On the positive side, the money that we save can be better spent by investment in digital bankingsolutions. We changed our phone system to give members more options when they call in for assistance. We also reviewed our products and decided to discontinue our Cash Rewards Credit Card. These members have been transferred to the Low Rate Credit Card product. We also reviewed the feedback that we received from members, to ensure that we continue to meet their expectations.
In order to grow the business, First Option continued to negotiate rates on both deposits and loans when necessary. We also experienced an increase in costs during the year; for example Australia Post imposed a large fee for the use of Bank@Post.

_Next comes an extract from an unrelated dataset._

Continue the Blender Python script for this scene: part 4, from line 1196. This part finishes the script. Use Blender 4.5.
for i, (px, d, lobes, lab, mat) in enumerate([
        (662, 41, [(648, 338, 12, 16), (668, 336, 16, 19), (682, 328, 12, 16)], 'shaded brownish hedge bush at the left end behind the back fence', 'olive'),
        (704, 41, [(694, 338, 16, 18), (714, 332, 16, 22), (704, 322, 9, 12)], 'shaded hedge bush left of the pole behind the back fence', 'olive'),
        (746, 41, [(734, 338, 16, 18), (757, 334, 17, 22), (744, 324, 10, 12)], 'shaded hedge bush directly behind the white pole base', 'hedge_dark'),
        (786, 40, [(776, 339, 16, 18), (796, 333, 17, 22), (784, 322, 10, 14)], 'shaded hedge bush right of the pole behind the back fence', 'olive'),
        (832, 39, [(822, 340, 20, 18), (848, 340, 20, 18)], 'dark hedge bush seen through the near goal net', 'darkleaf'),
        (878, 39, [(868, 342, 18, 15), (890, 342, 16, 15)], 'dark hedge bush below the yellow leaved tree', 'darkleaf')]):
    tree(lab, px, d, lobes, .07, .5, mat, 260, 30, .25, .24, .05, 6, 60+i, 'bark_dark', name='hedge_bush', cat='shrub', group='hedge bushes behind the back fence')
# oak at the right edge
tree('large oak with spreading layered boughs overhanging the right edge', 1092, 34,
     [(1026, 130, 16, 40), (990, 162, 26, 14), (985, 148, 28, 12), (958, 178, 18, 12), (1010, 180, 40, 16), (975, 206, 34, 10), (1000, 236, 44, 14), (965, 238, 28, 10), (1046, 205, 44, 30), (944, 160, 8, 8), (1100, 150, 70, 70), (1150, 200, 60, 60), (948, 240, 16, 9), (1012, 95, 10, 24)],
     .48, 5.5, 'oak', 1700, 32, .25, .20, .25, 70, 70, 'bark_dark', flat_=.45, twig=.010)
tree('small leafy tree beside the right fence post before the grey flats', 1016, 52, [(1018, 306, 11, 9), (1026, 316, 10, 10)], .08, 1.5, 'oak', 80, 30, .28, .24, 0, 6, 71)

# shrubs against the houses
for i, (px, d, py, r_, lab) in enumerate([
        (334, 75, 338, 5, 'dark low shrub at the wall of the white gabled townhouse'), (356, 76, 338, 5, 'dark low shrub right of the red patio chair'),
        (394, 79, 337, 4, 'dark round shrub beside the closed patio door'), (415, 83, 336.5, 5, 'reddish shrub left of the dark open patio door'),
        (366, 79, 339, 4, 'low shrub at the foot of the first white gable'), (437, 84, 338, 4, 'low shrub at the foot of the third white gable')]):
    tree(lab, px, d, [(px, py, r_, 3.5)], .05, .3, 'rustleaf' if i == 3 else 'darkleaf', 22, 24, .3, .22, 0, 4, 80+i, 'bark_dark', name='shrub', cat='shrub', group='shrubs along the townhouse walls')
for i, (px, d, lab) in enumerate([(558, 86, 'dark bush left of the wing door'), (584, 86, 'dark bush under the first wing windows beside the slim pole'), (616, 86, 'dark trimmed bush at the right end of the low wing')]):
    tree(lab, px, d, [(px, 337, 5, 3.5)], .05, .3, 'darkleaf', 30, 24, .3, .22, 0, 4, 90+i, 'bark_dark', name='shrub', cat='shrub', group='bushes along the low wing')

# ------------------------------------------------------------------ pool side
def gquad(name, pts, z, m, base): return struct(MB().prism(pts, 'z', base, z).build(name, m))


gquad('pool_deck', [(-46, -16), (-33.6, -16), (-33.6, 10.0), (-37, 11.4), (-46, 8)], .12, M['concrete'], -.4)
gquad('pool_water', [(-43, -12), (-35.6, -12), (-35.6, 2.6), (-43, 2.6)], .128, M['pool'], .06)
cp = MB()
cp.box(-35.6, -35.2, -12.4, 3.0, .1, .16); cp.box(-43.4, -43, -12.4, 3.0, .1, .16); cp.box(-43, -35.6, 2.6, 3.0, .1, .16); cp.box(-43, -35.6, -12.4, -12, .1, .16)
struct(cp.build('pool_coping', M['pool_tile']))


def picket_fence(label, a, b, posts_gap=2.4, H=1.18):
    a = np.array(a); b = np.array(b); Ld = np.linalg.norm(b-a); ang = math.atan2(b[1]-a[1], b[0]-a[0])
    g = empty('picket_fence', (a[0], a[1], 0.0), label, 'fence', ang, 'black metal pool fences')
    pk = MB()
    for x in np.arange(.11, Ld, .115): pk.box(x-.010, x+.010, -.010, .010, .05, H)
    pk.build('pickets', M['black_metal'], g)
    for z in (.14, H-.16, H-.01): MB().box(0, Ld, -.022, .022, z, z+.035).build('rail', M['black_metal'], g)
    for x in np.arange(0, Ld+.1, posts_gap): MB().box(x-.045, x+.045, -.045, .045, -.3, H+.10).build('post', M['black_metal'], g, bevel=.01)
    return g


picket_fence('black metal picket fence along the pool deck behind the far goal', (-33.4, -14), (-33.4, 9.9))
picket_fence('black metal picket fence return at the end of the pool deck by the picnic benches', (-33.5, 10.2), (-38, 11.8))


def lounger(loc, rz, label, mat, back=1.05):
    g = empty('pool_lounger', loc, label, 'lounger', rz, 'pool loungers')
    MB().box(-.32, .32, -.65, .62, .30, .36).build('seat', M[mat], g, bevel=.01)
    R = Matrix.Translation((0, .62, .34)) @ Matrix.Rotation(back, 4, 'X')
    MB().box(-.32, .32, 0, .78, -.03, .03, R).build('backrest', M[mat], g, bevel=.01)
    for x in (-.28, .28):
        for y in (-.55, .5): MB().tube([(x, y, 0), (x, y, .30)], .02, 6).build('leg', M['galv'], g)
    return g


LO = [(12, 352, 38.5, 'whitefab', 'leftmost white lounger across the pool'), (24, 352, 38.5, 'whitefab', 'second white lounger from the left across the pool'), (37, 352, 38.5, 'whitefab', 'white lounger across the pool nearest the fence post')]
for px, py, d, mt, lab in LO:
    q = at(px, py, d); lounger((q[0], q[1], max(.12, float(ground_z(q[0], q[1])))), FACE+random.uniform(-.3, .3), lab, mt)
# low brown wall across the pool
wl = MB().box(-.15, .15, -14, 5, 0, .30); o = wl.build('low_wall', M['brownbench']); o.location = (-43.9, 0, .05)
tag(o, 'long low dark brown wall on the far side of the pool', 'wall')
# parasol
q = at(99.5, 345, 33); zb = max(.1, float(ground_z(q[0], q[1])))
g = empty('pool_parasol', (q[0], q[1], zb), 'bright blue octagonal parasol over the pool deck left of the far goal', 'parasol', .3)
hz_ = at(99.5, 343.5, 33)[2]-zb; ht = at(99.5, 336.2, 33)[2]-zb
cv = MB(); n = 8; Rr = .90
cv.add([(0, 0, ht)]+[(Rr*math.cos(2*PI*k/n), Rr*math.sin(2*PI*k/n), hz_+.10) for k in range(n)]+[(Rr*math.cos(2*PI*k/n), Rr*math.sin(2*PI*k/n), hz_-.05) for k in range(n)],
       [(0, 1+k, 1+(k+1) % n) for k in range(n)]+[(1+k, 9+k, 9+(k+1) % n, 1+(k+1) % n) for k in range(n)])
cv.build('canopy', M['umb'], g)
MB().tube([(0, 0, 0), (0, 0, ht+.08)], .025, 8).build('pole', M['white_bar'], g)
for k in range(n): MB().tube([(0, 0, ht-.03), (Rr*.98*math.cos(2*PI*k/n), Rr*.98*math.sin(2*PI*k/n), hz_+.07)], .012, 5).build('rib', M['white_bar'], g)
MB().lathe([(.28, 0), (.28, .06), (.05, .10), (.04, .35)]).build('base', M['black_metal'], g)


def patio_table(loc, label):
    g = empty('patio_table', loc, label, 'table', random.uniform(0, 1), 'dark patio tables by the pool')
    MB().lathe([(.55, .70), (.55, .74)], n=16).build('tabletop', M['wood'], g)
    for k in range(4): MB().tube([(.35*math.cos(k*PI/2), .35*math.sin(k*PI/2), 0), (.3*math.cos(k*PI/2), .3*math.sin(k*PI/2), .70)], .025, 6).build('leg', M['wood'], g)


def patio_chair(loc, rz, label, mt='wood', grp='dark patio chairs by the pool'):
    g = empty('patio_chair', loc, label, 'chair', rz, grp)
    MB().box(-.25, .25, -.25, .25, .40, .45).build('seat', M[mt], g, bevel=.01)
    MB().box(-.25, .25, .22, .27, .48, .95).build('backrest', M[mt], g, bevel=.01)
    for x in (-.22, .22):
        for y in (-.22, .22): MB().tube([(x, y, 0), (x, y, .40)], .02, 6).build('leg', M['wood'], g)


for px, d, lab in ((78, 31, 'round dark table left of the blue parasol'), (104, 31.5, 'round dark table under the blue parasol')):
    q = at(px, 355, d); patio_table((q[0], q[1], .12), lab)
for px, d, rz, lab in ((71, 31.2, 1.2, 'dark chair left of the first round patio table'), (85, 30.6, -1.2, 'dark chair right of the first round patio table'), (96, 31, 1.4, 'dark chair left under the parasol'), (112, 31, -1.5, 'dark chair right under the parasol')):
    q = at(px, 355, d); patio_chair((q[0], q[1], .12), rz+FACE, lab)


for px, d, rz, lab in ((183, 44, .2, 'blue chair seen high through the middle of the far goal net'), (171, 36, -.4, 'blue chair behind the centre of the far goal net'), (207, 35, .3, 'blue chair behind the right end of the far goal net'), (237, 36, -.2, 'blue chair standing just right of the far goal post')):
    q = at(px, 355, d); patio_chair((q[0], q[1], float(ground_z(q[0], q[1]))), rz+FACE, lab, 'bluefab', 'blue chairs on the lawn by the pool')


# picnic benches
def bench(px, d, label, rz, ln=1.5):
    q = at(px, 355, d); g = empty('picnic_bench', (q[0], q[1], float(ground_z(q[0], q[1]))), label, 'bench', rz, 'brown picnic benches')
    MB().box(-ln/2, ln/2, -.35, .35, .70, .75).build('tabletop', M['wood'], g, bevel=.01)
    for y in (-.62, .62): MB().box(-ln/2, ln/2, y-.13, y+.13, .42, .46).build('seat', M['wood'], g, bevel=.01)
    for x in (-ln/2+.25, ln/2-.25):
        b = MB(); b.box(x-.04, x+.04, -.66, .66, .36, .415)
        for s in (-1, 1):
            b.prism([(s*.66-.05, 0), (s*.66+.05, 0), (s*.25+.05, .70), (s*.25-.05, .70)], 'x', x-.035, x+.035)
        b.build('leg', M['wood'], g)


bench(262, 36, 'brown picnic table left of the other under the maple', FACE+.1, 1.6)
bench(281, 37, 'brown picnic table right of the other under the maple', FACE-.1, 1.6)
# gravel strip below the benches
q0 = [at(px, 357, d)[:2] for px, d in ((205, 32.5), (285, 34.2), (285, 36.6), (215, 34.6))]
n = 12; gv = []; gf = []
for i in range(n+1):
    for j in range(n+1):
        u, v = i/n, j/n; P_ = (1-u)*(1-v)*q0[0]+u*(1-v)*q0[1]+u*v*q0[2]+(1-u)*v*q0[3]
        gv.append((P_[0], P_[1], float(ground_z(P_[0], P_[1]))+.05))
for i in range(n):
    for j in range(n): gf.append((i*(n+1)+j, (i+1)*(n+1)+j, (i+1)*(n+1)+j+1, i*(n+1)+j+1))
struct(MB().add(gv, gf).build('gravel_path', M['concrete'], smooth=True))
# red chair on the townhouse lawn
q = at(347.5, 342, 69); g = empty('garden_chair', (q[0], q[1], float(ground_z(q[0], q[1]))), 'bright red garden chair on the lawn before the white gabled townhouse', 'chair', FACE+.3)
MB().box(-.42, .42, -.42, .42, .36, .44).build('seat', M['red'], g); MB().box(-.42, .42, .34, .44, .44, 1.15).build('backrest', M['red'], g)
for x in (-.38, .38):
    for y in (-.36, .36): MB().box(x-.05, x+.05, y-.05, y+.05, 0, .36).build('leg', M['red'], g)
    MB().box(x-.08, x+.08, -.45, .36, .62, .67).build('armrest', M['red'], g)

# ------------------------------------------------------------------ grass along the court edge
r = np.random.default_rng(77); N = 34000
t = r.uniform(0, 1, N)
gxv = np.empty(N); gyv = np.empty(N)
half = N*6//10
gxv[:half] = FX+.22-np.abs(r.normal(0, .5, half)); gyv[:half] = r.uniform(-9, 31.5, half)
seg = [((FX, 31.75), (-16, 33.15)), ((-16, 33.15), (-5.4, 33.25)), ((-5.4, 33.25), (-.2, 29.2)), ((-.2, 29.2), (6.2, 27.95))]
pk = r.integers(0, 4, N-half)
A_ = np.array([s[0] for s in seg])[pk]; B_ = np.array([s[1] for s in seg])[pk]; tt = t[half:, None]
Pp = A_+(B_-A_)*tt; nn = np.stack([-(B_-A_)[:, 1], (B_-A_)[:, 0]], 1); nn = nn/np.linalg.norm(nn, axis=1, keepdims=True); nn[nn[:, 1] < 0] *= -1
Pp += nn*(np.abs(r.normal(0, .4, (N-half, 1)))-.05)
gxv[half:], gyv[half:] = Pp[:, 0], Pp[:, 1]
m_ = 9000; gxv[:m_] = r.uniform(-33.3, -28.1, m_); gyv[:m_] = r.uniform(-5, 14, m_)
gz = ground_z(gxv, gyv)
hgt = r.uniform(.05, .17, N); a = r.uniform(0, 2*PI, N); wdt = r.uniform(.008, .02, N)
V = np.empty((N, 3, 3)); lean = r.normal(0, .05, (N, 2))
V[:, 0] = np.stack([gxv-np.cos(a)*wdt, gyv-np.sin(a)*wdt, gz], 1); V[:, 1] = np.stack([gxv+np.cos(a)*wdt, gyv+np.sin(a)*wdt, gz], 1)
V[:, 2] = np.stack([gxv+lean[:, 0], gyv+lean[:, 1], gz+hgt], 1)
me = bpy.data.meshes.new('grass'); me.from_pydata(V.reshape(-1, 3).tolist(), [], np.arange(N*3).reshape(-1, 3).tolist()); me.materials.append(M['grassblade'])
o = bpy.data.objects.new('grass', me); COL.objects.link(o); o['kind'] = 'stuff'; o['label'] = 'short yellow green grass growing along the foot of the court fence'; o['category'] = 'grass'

Also, a number of levies increased during the year.
Despite all the challenges that faced First Option Bank throughout the year, reduced interest margins, increased competition for deposits and mortgage loans and increased costs, it was pleasing to see that we still achieved great results.
From a broader perspective, economic conditions continued to be weak. Retail sales were lower than forecast, while household debt and unemployment have increased. As a reaction, people are being more conservative; saving more and borrowing less, while trying to pay back their debts as quickly as possible. On the international front, there are increased tariffs, the impact of Brexit and the general slowing of global growth. Consumer confidence has also been impacted by ongoing media reports regarding the exposure by the Royal Commission of activities within banks, insurance companies and super funds.

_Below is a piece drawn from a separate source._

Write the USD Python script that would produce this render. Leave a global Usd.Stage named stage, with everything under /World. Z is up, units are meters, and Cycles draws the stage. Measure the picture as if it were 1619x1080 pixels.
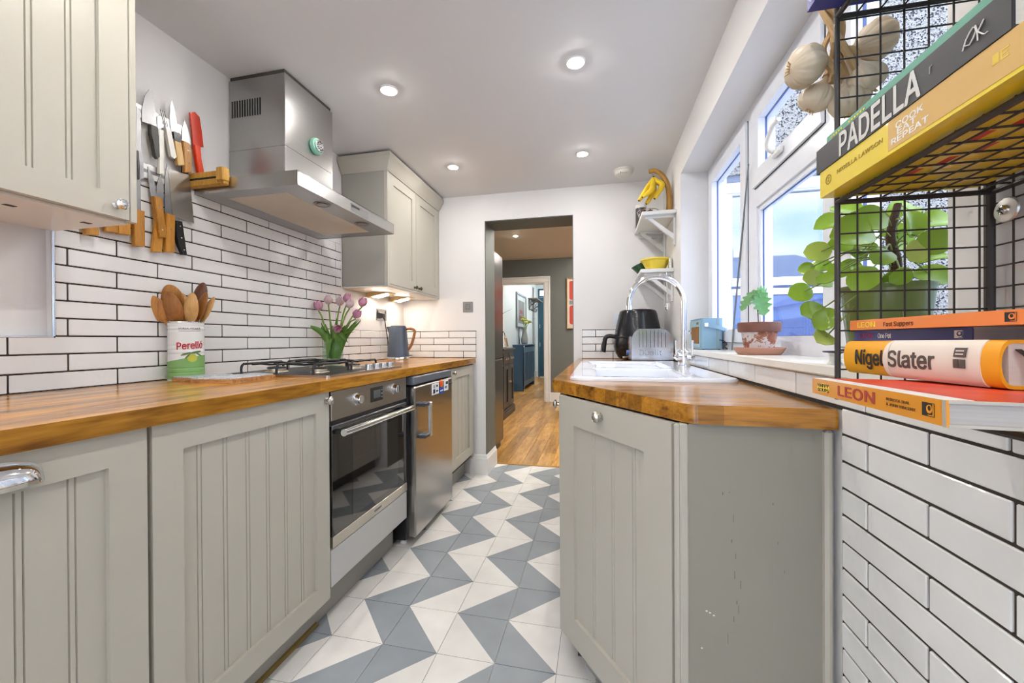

So what are our challenges in the future? How low can interest rates go?
First Option must continue to grow our profits to further improve our capital base and overall financial position. We must also achieve a balance between deposit and loan interest rates to ensure a financially sustainable interest rate margin. So that means achieving lending growth, despite strong competition.

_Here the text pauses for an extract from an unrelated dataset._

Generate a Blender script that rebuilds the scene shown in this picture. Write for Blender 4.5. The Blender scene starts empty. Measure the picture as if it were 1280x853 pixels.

We must also review the Royal Commission’s recommendations. We need to make sure that we have the right culture within First Option, as we can expect stronger regulatory oversight in the future. We need to continue to monitor our governance and accountability processes.
Most importantly, we need to maintain a focus on servicing our members and giving them alternatives to the traditional branch. This includes improving our products and our use of technology such as our banking app and internet banking. Our members expect personal service, but they also want to do their banking 24×7 on their mobile devices, so we need to add more options to our app. We are also reviewing our logo and brand, so that it appeals to the next generation of members.
To be successful, team work is essential. It makes tackling the daily challenges we face easier. We also need to remain focused on risk management issues and the implementation of appropriate risk mitigation strategies. And importantly we all need to enjoy coming to work every day.
As at 31 October 2019, both financial and operational indicators are tracking well considering the low interest rate environment, current economic conditions and strong competition. We are achieving growth in total loans and strong growth in total deposits. Total assets now exceed $243 million and profit is above budget.
I would like to thank my fellow directors for all their support and contributions over the year. I would like to thank the CEO, Management and Staff for their high level of member service and commitment in running the bank. Over the last 12 months we have employed some new people who bring expertise from a wide range of areas. This will help us in the areas of loans, IT and member service. I’d also like to thank all our hosts for their support.